While the rates did increase, they are still comparable to the city of Brundidge’s rates and much less than those of the Pike County Water Authority.

Every additional 1,000 gallons over the initial 2,000 gallons cost $2.25 in Goshen, bringing the cost of 5,000 gallons of water to $17.25.

Once a 4 percent state tax is imposed, the bill for 5,000 gallons of water in Goshen would cost $17.94.

In Brundidge, the total cost for that same amount of water is $17.11.

Brundidge charges its customers $8.65 every month just to have an active water account, plus an additional $1.56 for every 1,000 gallons.

The Pike County Water Authority, meanwhile, charges its customers $32.50 for 5,000 gallons of water.

The cost of 5,000 gallons of water in Troy is just $6.76 in all, with the first 3,000 gallons costing $5 and every additional 1,000 gallons costing 75 cents.

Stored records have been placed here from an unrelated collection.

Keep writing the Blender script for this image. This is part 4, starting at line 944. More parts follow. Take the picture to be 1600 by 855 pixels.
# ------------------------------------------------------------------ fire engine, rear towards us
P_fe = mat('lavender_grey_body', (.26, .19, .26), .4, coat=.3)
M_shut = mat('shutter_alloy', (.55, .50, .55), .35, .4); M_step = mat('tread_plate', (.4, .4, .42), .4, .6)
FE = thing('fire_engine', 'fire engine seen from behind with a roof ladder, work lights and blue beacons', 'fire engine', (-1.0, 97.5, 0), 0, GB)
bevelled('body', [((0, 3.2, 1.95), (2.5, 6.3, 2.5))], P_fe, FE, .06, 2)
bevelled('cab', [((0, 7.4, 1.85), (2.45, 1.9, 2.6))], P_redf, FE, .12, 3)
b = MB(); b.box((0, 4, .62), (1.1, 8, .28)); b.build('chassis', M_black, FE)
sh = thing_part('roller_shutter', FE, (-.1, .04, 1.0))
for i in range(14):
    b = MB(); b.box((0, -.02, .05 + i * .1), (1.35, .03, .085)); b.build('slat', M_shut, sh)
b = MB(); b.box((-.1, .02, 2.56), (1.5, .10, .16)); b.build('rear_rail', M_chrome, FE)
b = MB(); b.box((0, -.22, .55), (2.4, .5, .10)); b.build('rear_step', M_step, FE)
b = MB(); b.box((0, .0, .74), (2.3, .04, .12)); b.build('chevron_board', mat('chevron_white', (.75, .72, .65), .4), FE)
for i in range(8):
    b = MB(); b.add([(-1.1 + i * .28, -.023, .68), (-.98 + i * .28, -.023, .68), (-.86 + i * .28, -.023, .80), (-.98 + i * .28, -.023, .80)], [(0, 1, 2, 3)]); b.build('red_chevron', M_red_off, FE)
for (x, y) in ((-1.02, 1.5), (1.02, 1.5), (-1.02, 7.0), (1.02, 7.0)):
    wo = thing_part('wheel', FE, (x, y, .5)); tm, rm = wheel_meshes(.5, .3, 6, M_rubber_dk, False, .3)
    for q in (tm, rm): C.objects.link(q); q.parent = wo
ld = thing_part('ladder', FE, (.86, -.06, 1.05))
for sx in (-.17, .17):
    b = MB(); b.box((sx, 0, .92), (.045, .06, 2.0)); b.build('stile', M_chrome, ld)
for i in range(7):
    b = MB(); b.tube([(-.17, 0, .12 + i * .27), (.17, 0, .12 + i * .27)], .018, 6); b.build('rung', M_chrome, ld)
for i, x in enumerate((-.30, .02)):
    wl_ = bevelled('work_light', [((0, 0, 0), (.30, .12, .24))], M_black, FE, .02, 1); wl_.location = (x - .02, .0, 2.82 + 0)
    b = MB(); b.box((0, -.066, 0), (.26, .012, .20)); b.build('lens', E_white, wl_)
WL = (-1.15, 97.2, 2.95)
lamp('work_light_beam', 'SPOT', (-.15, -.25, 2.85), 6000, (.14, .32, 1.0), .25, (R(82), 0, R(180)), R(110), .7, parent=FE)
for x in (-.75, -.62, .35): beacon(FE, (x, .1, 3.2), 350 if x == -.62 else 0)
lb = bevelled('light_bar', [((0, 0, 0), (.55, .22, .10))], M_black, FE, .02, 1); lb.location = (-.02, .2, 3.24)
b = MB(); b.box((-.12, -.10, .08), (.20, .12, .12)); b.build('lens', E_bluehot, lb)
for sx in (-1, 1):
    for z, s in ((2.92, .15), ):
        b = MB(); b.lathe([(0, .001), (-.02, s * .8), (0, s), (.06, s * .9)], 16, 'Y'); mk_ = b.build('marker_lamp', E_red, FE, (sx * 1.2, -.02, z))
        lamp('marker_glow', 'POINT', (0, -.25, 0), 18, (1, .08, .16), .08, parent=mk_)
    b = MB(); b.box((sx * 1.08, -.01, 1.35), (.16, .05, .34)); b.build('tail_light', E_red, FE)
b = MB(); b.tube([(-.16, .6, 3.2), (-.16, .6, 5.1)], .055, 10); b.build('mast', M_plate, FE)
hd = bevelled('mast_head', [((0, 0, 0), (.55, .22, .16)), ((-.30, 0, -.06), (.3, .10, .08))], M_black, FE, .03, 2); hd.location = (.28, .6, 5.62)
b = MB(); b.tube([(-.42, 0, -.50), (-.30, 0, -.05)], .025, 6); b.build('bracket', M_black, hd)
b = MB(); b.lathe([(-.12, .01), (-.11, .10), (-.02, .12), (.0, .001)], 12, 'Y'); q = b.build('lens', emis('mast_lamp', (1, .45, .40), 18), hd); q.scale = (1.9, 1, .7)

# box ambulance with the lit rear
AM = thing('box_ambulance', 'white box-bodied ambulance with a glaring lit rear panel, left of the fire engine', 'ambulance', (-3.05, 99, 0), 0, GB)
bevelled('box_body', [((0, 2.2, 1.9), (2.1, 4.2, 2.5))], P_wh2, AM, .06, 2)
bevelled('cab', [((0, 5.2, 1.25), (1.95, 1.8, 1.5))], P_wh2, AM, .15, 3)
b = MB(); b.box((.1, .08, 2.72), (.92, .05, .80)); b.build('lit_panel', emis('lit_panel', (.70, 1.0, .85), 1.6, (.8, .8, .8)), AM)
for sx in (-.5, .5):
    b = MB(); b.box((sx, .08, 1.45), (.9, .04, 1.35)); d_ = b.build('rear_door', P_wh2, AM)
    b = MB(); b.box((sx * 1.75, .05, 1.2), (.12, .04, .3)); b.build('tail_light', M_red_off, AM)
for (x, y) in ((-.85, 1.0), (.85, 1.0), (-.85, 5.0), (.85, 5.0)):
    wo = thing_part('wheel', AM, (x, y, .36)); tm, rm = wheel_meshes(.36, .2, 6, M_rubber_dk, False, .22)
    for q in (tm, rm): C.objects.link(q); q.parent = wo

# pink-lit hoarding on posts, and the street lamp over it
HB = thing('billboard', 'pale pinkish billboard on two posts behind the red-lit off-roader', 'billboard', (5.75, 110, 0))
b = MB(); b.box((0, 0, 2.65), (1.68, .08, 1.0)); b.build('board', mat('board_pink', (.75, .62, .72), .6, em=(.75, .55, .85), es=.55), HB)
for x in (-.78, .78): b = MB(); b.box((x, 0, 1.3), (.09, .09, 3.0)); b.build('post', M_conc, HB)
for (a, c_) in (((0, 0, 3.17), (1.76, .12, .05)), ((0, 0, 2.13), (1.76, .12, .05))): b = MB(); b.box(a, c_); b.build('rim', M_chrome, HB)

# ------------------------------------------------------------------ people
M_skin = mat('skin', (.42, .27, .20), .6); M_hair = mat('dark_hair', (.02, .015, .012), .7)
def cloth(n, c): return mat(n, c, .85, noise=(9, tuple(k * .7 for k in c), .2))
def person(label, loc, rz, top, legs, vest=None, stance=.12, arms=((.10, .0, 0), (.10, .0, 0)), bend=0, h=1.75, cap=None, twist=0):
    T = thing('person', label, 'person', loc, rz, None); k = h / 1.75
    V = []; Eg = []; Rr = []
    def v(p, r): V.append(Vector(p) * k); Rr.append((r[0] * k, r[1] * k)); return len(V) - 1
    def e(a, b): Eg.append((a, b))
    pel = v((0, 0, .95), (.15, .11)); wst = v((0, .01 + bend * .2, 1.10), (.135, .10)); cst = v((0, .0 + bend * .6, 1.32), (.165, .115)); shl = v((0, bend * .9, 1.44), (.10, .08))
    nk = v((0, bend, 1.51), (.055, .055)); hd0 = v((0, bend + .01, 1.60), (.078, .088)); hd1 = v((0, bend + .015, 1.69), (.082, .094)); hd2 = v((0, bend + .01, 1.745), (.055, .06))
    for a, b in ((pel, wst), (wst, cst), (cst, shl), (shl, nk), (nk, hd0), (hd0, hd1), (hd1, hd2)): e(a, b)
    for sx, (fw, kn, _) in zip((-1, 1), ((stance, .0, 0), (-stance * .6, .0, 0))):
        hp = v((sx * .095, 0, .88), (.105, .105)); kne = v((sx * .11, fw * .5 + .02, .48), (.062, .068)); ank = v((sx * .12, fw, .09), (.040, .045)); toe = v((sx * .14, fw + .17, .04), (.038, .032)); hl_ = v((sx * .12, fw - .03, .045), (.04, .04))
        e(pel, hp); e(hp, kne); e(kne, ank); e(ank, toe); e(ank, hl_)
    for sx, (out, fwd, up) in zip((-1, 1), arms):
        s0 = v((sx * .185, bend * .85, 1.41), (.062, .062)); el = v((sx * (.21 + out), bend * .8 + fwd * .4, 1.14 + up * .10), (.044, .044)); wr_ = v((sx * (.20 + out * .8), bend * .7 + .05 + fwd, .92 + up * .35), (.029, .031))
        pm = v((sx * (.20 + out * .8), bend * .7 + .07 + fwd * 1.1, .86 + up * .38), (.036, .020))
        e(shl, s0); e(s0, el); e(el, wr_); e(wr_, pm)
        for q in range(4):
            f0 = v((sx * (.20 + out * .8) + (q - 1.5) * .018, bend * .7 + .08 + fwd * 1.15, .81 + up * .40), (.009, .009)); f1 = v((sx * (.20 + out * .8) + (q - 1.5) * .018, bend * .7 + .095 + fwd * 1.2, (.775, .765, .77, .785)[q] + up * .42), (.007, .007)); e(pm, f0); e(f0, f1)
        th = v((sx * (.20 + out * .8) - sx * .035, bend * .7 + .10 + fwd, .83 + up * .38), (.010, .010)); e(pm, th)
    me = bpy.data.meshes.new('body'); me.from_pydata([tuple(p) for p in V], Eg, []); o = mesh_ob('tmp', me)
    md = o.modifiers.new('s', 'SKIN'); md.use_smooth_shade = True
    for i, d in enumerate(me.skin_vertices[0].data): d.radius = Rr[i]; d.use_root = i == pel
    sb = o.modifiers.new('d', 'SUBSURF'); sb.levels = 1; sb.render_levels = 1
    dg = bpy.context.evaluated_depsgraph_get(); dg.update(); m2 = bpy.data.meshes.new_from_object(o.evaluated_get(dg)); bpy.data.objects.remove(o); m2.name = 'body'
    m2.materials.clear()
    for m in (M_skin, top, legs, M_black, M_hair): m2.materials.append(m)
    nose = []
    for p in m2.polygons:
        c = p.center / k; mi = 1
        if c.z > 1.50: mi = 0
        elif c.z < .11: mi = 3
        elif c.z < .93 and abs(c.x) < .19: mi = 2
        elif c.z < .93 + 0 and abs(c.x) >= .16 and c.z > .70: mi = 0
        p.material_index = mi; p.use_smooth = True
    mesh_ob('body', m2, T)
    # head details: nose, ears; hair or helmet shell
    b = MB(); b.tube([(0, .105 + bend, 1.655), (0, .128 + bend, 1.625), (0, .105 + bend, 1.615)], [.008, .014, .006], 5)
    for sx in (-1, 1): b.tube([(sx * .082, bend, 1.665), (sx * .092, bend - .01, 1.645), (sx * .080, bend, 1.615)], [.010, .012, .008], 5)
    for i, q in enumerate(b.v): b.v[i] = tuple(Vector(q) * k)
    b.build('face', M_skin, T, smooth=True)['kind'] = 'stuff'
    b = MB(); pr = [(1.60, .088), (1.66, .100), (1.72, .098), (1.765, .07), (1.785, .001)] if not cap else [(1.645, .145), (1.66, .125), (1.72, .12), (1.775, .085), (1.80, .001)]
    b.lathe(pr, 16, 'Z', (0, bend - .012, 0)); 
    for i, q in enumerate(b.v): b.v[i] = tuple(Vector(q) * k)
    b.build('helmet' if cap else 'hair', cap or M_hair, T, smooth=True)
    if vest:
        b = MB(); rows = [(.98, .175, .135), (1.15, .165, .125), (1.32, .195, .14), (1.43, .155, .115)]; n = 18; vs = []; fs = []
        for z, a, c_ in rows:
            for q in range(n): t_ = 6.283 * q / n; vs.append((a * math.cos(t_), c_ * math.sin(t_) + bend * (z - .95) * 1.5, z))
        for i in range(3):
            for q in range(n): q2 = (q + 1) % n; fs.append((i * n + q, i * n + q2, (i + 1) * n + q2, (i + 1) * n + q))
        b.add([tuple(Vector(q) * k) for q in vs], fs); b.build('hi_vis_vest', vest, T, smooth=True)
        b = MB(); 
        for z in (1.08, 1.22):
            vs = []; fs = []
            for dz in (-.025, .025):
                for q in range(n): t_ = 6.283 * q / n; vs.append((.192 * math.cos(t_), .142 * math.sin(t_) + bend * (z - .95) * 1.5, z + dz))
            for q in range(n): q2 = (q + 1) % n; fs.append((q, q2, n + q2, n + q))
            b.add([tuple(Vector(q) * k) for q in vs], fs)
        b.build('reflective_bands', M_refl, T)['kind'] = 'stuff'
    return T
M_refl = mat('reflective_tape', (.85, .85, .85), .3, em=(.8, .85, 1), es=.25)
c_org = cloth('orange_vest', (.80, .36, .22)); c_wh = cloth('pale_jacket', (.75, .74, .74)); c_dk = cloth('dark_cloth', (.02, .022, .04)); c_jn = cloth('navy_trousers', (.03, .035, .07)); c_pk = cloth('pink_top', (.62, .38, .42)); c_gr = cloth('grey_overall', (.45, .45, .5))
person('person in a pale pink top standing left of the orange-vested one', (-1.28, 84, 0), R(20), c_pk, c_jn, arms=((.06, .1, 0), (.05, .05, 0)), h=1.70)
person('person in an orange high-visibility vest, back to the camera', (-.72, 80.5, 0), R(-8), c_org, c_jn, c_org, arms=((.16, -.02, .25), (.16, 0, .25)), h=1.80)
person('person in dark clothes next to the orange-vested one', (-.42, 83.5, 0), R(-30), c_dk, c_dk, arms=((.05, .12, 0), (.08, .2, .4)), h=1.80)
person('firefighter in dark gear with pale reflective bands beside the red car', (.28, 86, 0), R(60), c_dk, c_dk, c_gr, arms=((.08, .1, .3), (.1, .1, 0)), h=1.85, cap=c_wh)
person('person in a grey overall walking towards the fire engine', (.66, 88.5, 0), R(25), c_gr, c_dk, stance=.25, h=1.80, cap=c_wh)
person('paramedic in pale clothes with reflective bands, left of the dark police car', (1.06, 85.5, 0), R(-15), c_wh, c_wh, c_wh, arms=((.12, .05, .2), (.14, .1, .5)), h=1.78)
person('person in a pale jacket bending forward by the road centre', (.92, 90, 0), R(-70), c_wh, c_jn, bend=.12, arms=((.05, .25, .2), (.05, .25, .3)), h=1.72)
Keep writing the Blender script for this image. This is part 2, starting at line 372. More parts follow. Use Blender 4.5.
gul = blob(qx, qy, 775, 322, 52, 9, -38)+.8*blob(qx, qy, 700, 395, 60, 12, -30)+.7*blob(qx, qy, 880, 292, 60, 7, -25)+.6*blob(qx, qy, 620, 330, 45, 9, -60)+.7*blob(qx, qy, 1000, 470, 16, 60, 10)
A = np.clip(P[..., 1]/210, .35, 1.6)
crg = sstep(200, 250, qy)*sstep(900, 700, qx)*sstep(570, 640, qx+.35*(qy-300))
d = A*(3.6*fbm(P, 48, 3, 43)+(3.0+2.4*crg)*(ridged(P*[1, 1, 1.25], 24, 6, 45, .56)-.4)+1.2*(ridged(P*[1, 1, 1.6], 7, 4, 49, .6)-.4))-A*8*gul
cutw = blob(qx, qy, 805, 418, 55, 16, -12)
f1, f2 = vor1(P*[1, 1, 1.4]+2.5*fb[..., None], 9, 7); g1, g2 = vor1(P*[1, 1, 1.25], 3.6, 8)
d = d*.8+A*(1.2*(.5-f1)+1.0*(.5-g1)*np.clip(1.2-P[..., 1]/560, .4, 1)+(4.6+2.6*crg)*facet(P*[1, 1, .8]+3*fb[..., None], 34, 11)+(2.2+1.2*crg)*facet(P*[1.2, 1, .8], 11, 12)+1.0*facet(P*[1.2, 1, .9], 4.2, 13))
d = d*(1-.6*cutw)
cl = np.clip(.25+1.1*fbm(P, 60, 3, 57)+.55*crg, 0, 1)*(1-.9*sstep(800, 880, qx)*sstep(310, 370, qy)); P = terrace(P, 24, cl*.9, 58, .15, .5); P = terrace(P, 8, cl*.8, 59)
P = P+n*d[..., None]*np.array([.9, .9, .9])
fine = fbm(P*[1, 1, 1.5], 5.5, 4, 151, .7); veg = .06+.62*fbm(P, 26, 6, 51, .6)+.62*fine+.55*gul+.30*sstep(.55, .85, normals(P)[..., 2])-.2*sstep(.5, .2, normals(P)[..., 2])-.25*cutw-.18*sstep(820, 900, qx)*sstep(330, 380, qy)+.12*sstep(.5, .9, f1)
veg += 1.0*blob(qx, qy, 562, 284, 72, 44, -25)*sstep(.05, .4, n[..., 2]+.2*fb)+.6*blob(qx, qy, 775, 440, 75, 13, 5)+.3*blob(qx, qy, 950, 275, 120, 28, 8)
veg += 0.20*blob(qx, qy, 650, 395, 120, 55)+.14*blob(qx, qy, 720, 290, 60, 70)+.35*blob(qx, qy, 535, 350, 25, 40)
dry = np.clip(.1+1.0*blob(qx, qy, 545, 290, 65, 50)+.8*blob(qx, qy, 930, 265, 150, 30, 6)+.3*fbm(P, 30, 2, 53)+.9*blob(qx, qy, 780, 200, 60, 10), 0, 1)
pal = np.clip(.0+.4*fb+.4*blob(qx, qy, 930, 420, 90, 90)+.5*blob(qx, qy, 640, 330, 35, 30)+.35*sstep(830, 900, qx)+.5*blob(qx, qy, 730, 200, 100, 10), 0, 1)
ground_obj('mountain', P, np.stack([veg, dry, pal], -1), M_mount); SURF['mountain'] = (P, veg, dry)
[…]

While the discrepancy between the rates of the Pike County Water Authority and the municipalities in Pike County may seem excessive, officials said the rate the Water Authority charges is necessary.

“One thing you have to take into consideration is that we have over 700 miles of pipe. We only have five to seven customers per mile,” said Stephanie Blackmon, general manager of the Pike County Water Authority. “We bill around 3,600 customers per month, whereas the city bills 10,000, so our rates have to be a little bit higher.”

Brundidge City Manager Brit Thomas agreed the higher rates were not excessive.

“It’s not apples and apples. You can’t compare Pike County Water Authority to the city of Brundidge or the City of Troy,” Thomas said.

The Water Authority also had to increase its rates on March 1 due to increased costs of supplies.

“We have to maintain a certain debt-to-income ratio. If the ratio is thrown off, our bonds can mandate a rate increase. Our ratio got thrown off recently because gas and supplies went up in price due to inflation,” Blackmon said. “Gas prices are great right now compared to where they were last year, but none of our other materials that we need have gone back down in price.”

While rate increases are rare in other parts of the county, Brundidge increases its rates by a small amount every year.

“Our city council put in an inflation clause because we didn’t raise the rates for about 15 years. We started that in 2005 and now we raise the rates by 2.9 percent every year on January 1,” Thomas said.

While the yearly increase may be the approach Brundidge employs, the Water Authority does not see itself using that approach in the future.

“My only regret is that we went up so much at one time. We could have gone up in small increments, but nobody wants a rate increase every year,” Blackmon said.